Directive
Give an exact transcription of every line, dropping the images.

• • •

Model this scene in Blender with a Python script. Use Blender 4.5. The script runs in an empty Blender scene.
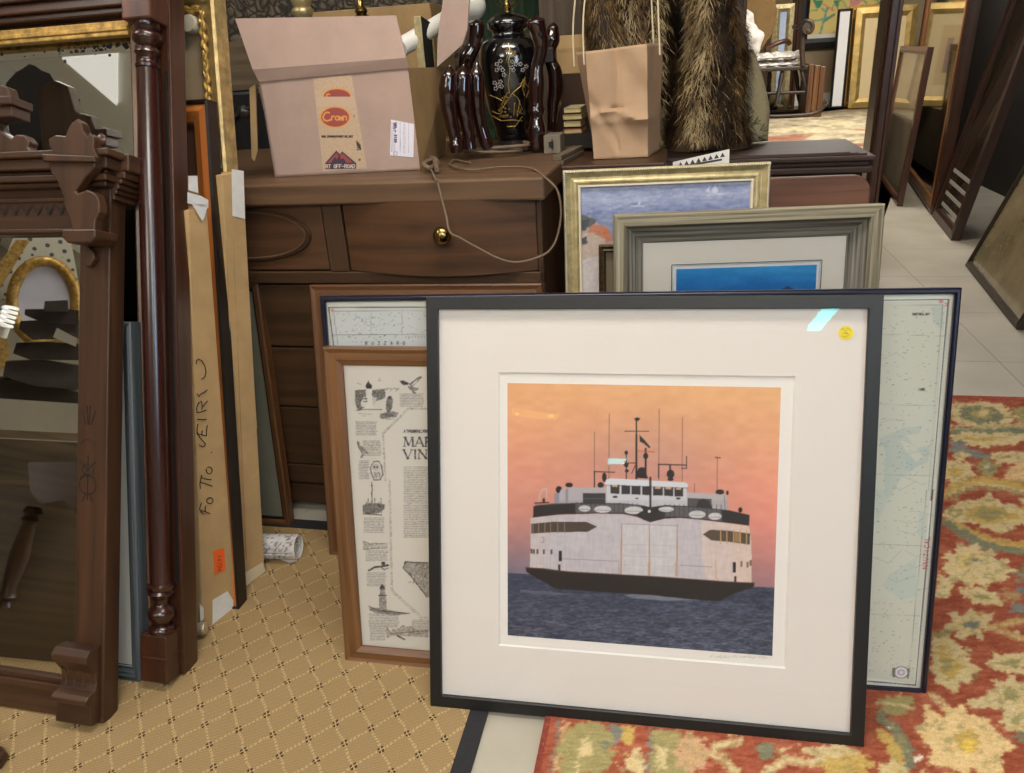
import bpy, math, random
import numpy as np
from mathutils import Vector, Matrix
from math import sin, cos, radians, pi, atan2, hypot
random.seed(7); RNG=np.random.RandomState(5)
SC=bpy.context.scene; COL=SC.collection
# ------------------------------------------------------------ camera
FPX,PITCH,ROLL,CAMH=766.0,radians(23.16),radians(-3.65),1.2
CO=Vector((0,0,CAMH)); FW=Vector((0,cos(PITCH),-sin(PITCH)))
_u=Vector((0,sin(PITCH),cos(PITCH))); _r=Vector((1,0,0))
RT=_r*cos(ROLL)+_u*sin(ROLL); UP=-_r*sin(ROLL)+_u*cos(ROLL)
def ray(u,v): return FW+RT*((u-512)/FPX)+UP*((386.5-v)/FPX)
def onz(u,v,z=0.0):
    r=ray(u,v); return CO+r*((z-CAMH)/r.z)
def ony(u,v,Y):
    r=ray(u,v); return CO+r*(Y/r.y)
def onpl(u,v,p,n):
    r=ray(u,v); return CO+r*((p-CO).dot(n)/r.dot(n))
def projnp(P):
    d=np.asarray(P,float)-np.array(CO); z=d@np.array(FW)
    return 512+FPX*(d@np.array(RT))/z, 386.5-FPX*(d@np.array(UP))/z
cam=bpy.data.cameras.new('camera'); cam.lens=FPX/1024*36; cam.sensor_width=36; cam.clip_end=60; cam.clip_start=0.02
camo=bpy.data.objects.new('camera',cam); COL.objects.link(camo)
camo.matrix_world=Matrix.Translation(CO)@Matrix((RT,UP,-FW)).transposed().to_4x4()
SC.camera=camo
# ------------------------------------------------------------ frames of reference
BETA=radians(-13)
W0=Vector((cos(BETA),sin(BETA),0)); N0=Vector((-sin(BETA),cos(BETA),0))
def rm(a,b,z=0): return W0*a+N0*b+Vector((0,0,z))
class Pose:
    def __init__(s,o,yaw=0,lean=0):
        s.o=Vector(o); y=radians(yaw); t=radians(lean)
        s.W=Vector((cos(y),sin(y),0)); n=Vector((-sin(y),cos(y),0))
        s.U=Vector((0,0,cos(t)))+n*sin(t); s.N=s.U.cross(s.W)
        s.M=Matrix((s.W,s.N,s.U)).transposed().to_4x4(); s.M.translation=s.o
        s.Mi=s.M.inverted()
    def l(s,u,v,y=0.0):
        p=onpl(u,v,s.o+s.N*y,s.N); d=p-s.o
        return d.dot(s.W), d.dot(s.U)
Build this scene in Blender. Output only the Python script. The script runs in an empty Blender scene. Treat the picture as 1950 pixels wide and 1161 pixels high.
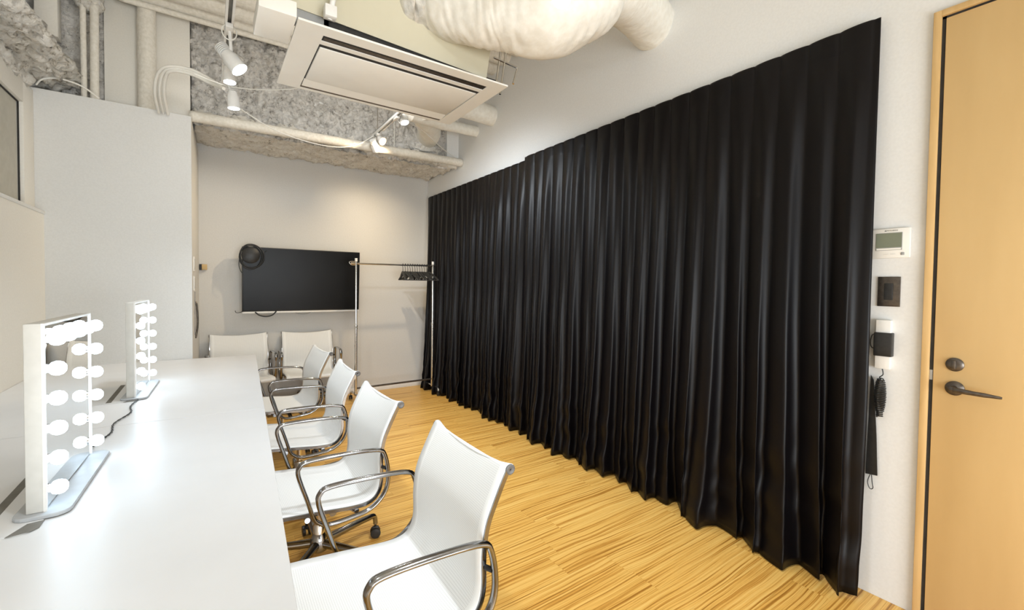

• • •

The output
Model this scene in Blender with a Python script. Use Blender 4.5. The script runs in an empty Blender scene.
import bpy, math, random
import numpy as np
from mathutils import Vector, Matrix
from math import sin, cos, radians, pi, atan2, hypot
random.seed(7); RNG=np.random.RandomState(5)
SC=bpy.context.scene; COL=SC.collection
# ------------------------------------------------------------ camera
FPX,PITCH,ROLL,CAMH=766.0,radians(23.16),radians(-3.65),1.2
CO=Vector((0,0,CAMH)); FW=Vector((0,cos(PITCH),-sin(PITCH)))
_u=Vector((0,sin(PITCH),cos(PITCH))); _r=Vector((1,0,0))
RT=_r*cos(ROLL)+_u*sin(ROLL); UP=-_r*sin(ROLL)+_u*cos(ROLL)
def ray(u,v): return FW+RT*((u-512)/FPX)+UP*((386.5-v)/FPX)
def onz(u,v,z=0.0):
    r=ray(u,v); return CO+r*((z-CAMH)/r.z)
def ony(u,v,Y):
    r=ray(u,v); return CO+r*(Y/r.y)
def onpl(u,v,p,n):
    r=ray(u,v); return CO+r*((p-CO).dot(n)/r.dot(n))
def projnp(P):
    d=np.asarray(P,float)-np.array(CO); z=d@np.array(FW)
    return 512+FPX*(d@np.array(RT))/z, 386.5-FPX*(d@np.array(UP))/z
cam=bpy.data.cameras.new('camera'); cam.lens=FPX/1024*36; cam.sensor_width=36; cam.clip_end=60; cam.clip_start=0.02
camo=bpy.data.objects.new('camera',cam); COL.objects.link(camo)
camo.matrix_world=Matrix.Translation(CO)@Matrix((RT,UP,-FW)).transposed().to_4x4()
SC.camera=camo
# ------------------------------------------------------------ frames of reference
BETA=radians(-13)
W0=Vector((cos(BETA),sin(BETA),0)); N0=Vector((-sin(BETA),cos(BETA),0))
def rm(a,b,z=0): return W0*a+N0*b+Vector((0,0,z))
class Pose:
    def __init__(s,o,yaw=0,lean=0):
        s.o=Vector(o); y=radians(yaw); t=radians(lean)
        s.W=Vector((cos(y),sin(y),0)); n=Vector((-sin(y),cos(y),0))
        s.U=Vector((0,0,cos(t)))+n*sin(t); s.N=s.U.cross(s.W)
        s.M=Matrix((s.W,s.N,s.U)).transposed().to_4x4(); s.M.translation=s.o
        s.Mi=s.M.inverted()
    def l(s,u,v,y=0.0):
        p=onpl(u,v,s.o+s.N*y,s.N); d=p-s.o
        return d.dot(s.W), d.dot(s.U)
Build this scene in Blender. Output only the Python script. The script runs in an empty Blender scene. Treat the picture as 1950 pixels wide and 1161 pixels high.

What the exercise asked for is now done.